EXERCISE OBJECTIVE
Extract all of the data and reproduce it precisely.
====
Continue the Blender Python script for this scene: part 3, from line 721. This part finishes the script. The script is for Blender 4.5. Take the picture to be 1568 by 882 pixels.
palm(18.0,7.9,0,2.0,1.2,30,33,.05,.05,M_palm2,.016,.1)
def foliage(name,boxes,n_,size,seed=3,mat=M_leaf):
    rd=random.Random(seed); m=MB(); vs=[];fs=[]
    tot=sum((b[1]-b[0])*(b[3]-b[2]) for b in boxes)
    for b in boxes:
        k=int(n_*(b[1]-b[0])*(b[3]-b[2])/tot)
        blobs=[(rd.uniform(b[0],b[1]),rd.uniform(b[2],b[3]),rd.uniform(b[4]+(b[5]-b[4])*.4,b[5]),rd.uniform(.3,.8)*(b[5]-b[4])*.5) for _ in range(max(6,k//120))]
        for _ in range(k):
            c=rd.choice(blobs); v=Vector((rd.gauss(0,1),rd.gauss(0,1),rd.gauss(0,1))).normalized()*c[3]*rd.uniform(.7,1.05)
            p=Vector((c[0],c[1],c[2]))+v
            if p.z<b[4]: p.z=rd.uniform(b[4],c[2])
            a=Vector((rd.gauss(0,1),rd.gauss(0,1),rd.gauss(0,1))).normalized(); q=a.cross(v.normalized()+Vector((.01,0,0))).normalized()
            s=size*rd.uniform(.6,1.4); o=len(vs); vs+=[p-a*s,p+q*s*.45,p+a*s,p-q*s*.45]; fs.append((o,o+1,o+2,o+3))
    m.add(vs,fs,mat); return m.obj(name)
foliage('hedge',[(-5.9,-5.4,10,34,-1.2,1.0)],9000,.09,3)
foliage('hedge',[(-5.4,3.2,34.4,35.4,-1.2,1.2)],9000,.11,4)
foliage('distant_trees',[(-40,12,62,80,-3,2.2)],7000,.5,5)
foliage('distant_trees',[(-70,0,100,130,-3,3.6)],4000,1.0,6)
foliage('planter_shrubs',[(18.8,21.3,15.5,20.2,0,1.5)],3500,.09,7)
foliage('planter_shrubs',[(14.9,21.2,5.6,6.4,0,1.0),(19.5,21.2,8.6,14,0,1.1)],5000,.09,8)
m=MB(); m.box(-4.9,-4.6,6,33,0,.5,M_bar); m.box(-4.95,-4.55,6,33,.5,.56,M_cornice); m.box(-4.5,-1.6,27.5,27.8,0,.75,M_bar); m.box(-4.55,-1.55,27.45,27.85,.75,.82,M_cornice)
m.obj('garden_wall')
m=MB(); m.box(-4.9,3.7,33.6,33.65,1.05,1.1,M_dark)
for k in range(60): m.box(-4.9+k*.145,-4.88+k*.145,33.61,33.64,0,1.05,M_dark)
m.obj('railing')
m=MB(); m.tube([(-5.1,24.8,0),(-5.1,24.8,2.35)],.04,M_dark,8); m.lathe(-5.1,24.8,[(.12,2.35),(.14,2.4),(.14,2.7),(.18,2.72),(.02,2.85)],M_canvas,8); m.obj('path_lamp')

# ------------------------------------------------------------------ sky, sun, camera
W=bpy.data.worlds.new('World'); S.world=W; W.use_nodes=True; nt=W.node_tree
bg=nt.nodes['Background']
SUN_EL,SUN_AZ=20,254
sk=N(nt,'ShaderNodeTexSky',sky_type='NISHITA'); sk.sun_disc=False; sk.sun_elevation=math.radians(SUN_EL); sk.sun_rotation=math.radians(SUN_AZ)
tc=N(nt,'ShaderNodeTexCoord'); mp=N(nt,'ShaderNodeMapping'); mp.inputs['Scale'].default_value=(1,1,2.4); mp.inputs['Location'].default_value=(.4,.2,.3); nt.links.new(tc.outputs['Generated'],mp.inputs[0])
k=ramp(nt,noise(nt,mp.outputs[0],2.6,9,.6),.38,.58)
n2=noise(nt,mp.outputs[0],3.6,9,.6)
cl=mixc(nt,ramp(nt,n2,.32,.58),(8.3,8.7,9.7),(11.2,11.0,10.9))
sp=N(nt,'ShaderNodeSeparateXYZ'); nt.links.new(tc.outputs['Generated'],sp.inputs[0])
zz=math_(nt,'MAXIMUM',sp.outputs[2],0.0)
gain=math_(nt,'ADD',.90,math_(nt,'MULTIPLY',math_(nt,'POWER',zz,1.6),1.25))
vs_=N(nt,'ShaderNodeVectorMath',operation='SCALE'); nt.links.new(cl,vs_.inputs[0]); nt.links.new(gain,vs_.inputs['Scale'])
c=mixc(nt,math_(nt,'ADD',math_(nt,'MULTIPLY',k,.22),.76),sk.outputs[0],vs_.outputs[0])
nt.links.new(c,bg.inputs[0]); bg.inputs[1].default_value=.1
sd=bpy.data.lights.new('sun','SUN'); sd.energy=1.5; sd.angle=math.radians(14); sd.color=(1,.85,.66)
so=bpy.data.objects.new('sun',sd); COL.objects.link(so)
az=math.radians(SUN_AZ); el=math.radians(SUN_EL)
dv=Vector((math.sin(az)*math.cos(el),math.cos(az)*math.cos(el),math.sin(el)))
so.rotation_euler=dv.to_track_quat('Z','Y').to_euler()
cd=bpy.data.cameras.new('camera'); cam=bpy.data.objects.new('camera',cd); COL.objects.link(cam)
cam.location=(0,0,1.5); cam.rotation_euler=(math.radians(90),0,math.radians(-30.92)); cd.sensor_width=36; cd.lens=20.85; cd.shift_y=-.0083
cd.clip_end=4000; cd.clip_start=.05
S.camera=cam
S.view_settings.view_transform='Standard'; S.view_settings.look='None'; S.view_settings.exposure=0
====
WRITTEN RESPONSE
Continue the Blender Python script for this scene: part 3, from line 721. This part finishes the script. The script is for Blender 4.5. Take the picture to be 1568 by 882 pixels.
palm(18.0,7.9,0,2.0,1.2,30,33,.05,.05,M_palm2,.016,.1)
def foliage(name,boxes,n_,size,seed=3,mat=M_leaf):
    rd=random.Random(seed); m=MB(); vs=[];fs=[]
    tot=sum((b[1]-b[0])*(b[3]-b[2]) for b in boxes)
    for b in boxes:
        k=int(n_*(b[1]-b[0])*(b[3]-b[2])/tot)
        blobs=[(rd.uniform(b[0],b[1]),rd.uniform(b[2],b[3]),rd.uniform(b[4]+(b[5]-b[4])*.4,b[5]),rd.uniform(.3,.8)*(b[5]-b[4])*.5) for _ in range(max(6,k//120))]
        for _ in range(k):
            c=rd.choice(blobs); v=Vector((rd.gauss(0,1),rd.gauss(0,1),rd.gauss(0,1))).normalized()*c[3]*rd.uniform(.7,1.05)
            p=Vector((c[0],c[1],c[2]))+v
            if p.z<b[4]: p.z=rd.uniform(b[4],c[2])
            a=Vector((rd.gauss(0,1),rd.gauss(0,1),rd.gauss(0,1))).normalized(); q=a.cross(v.normalized()+Vector((.01,0,0))).normalized()
            s=size*rd.uniform(.6,1.4); o=len(vs); vs+=[p-a*s,p+q*s*.45,p+a*s,p-q*s*.45]; fs.append((o,o+1,o+2,o+3))
    m.add(vs,fs,mat); return m.obj(name)
foliage('hedge',[(-5.9,-5.4,10,34,-1.2,1.0)],9000,.09,3)
foliage('hedge',[(-5.4,3.2,34.4,35.4,-1.2,1.2)],9000,.11,4)
foliage('distant_trees',[(-40,12,62,80,-3,2.2)],7000,.5,5)
foliage('distant_trees',[(-70,0,100,130,-3,3.6)],4000,1.0,6)
foliage('planter_shrubs',[(18.8,21.3,15.5,20.2,0,1.5)],3500,.09,7)
foliage('planter_shrubs',[(14.9,21.2,5.6,6.4,0,1.0),(19.5,21.2,8.6,14,0,1.1)],5000,.09,8)
m=MB(); m.box(-4.9,-4.6,6,33,0,.5,M_bar); m.box(-4.95,-4.55,6,33,.5,.56,M_cornice); m.box(-4.5,-1.6,27.5,27.8,0,.75,M_bar); m.box(-4.55,-1.55,27.45,27.85,.75,.82,M_cornice)
m.obj('garden_wall')
m=MB(); m.box(-4.9,3.7,33.6,33.65,1.05,1.1,M_dark)
for k in range(60): m.box(-4.9+k*.145,-4.88+k*.145,33.61,33.64,0,1.05,M_dark)
m.obj('railing')
m=MB(); m.tube([(-5.1,24.8,0),(-5.1,24.8,2.35)],.04,M_dark,8); m.lathe(-5.1,24.8,[(.12,2.35),(.14,2.4),(.14,2.7),(.18,2.72),(.02,2.85)],M_canvas,8); m.obj('path_lamp')

# ------------------------------------------------------------------ sky, sun, camera
W=bpy.data.worlds.new('World'); S.world=W; W.use_nodes=True; nt=W.node_tree
bg=nt.nodes['Background']
SUN_EL,SUN_AZ=20,254
sk=N(nt,'ShaderNodeTexSky',sky_type='NISHITA'); sk.sun_disc=False; sk.sun_elevation=math.radians(SUN_EL); sk.sun_rotation=math.radians(SUN_AZ)
tc=N(nt,'ShaderNodeTexCoord'); mp=N(nt,'ShaderNodeMapping'); mp.inputs['Scale'].default_value=(1,1,2.4); mp.inputs['Location'].default_value=(.4,.2,.3); nt.links.new(tc.outputs['Generated'],mp.inputs[0])
k=ramp(nt,noise(nt,mp.outputs[0],2.6,9,.6),.38,.58)
n2=noise(nt,mp.outputs[0],3.6,9,.6)
cl=mixc(nt,ramp(nt,n2,.32,.58),(8.3,8.7,9.7),(11.2,11.0,10.9))
sp=N(nt,'ShaderNodeSeparateXYZ'); nt.links.new(tc.outputs['Generated'],sp.inputs[0])
zz=math_(nt,'MAXIMUM',sp.outputs[2],0.0)
gain=math_(nt,'ADD',.90,math_(nt,'MULTIPLY',math_(nt,'POWER',zz,1.6),1.25))
vs_=N(nt,'ShaderNodeVectorMath',operation='SCALE'); nt.links.new(cl,vs_.inputs[0]); nt.links.new(gain,vs_.inputs['Scale'])
c=mixc(nt,math_(nt,'ADD',math_(nt,'MULTIPLY',k,.22),.76),sk.outputs[0],vs_.outputs[0])
nt.links.new(c,bg.inputs[0]); bg.inputs[1].default_value=.1
sd=bpy.data.lights.new('sun','SUN'); sd.energy=1.5; sd.angle=math.radians(14); sd.color=(1,.85,.66)
so=bpy.data.objects.new('sun',sd); COL.objects.link(so)
az=math.radians(SUN_AZ); el=math.radians(SUN_EL)
dv=Vector((math.sin(az)*math.cos(el),math.cos(az)*math.cos(el),math.sin(el)))
so.rotation_euler=dv.to_track_quat('Z','Y').to_euler()
cd=bpy.data.cameras.new('camera'); cam=bpy.data.objects.new('camera',cd); COL.objects.link(cam)
cam.location=(0,0,1.5); cam.rotation_euler=(math.radians(90),0,math.radians(-30.92)); cd.sensor_width=36; cd.lens=20.85; cd.shift_y=-.0083
cd.clip_end=4000; cd.clip_start=.05
S.camera=cam
S.view_settings.view_transform='Standard'; S.view_settings.look='None'; S.view_settings.exposure=0